>> BEGIN Supplied material

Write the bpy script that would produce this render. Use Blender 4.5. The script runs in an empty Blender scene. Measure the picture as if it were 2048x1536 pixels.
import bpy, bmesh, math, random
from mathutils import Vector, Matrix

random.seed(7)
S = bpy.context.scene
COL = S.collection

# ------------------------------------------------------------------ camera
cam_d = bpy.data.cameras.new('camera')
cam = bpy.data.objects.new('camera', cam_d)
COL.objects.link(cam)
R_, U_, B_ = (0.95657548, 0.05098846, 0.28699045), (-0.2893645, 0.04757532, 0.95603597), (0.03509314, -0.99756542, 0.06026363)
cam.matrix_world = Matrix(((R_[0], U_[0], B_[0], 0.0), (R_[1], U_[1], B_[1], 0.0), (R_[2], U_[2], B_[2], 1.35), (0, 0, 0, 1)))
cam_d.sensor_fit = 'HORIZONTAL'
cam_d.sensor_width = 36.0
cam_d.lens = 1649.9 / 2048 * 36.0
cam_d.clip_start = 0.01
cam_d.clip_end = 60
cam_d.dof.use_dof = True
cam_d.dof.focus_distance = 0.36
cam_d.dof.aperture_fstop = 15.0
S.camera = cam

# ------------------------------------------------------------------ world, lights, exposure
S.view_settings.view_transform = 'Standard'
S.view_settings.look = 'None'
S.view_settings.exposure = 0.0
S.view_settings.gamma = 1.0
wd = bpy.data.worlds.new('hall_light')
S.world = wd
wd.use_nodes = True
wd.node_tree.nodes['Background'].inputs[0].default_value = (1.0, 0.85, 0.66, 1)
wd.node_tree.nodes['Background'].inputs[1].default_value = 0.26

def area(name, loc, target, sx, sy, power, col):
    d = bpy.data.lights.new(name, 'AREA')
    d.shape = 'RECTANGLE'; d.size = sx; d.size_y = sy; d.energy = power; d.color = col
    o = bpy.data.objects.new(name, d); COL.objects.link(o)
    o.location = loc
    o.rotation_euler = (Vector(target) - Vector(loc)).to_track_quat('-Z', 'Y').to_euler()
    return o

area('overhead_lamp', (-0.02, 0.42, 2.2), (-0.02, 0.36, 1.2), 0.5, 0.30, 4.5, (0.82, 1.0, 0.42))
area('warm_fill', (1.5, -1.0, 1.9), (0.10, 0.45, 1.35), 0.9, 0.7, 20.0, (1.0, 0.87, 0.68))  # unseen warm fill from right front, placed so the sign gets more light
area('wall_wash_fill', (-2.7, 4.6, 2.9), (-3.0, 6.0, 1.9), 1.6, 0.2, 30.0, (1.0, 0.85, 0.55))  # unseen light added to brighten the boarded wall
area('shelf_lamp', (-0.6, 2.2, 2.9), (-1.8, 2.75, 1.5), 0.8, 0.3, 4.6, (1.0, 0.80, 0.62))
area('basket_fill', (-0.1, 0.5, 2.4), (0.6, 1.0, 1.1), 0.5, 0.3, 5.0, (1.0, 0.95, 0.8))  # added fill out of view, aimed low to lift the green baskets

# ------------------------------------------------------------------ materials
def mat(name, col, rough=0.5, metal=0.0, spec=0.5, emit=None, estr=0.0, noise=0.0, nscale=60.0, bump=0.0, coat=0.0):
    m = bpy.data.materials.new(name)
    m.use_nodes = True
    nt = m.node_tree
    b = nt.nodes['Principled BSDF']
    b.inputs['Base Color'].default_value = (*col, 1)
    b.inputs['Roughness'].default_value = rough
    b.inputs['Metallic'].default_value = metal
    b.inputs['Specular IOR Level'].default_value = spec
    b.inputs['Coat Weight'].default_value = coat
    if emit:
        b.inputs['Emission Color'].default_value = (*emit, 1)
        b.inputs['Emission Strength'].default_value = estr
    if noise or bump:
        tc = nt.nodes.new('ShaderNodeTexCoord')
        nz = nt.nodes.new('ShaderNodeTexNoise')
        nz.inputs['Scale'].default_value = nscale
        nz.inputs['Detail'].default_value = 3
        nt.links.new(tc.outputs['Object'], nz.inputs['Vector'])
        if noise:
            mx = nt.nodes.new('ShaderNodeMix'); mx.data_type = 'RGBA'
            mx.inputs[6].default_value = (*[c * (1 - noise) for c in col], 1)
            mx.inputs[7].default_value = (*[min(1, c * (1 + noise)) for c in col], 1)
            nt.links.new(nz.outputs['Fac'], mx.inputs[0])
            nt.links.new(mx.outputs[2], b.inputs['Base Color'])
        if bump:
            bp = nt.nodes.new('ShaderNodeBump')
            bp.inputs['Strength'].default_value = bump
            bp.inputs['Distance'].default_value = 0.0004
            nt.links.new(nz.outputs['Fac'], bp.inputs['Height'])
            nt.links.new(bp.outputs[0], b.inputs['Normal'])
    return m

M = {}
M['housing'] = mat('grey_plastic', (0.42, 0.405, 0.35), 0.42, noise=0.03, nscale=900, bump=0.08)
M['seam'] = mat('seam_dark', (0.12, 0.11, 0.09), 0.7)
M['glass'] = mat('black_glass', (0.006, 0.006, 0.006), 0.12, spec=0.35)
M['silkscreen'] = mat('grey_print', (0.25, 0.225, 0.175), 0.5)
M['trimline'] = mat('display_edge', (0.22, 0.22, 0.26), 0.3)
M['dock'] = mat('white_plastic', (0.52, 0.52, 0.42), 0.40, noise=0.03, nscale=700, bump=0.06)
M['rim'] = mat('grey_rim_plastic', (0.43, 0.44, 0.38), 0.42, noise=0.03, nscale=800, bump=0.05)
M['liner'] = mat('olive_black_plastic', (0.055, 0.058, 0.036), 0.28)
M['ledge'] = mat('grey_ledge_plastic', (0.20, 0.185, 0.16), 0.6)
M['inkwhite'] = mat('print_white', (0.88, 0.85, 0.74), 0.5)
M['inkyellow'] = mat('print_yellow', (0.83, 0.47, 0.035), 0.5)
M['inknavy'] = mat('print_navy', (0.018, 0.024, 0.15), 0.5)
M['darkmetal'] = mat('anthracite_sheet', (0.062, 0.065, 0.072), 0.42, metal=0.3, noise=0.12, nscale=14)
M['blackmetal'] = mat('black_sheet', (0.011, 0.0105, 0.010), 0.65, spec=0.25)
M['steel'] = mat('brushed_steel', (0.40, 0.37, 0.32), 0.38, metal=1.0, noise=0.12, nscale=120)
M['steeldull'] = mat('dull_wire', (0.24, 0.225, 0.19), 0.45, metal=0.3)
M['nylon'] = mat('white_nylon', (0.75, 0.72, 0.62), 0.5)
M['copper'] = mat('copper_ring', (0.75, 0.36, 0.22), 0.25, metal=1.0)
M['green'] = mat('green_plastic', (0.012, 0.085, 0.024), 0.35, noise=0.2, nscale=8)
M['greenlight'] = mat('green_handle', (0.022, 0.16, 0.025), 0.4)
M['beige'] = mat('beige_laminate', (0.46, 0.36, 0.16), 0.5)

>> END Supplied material

## What is asked
Search the data for the string "scene". List each line that has it.

## The response
Write the bpy script that would produce this render. Use Blender 4.5. The script runs in an empty Blender scene. Measure the picture as if it were 2048x1536 pixels.
S = bpy.context.scene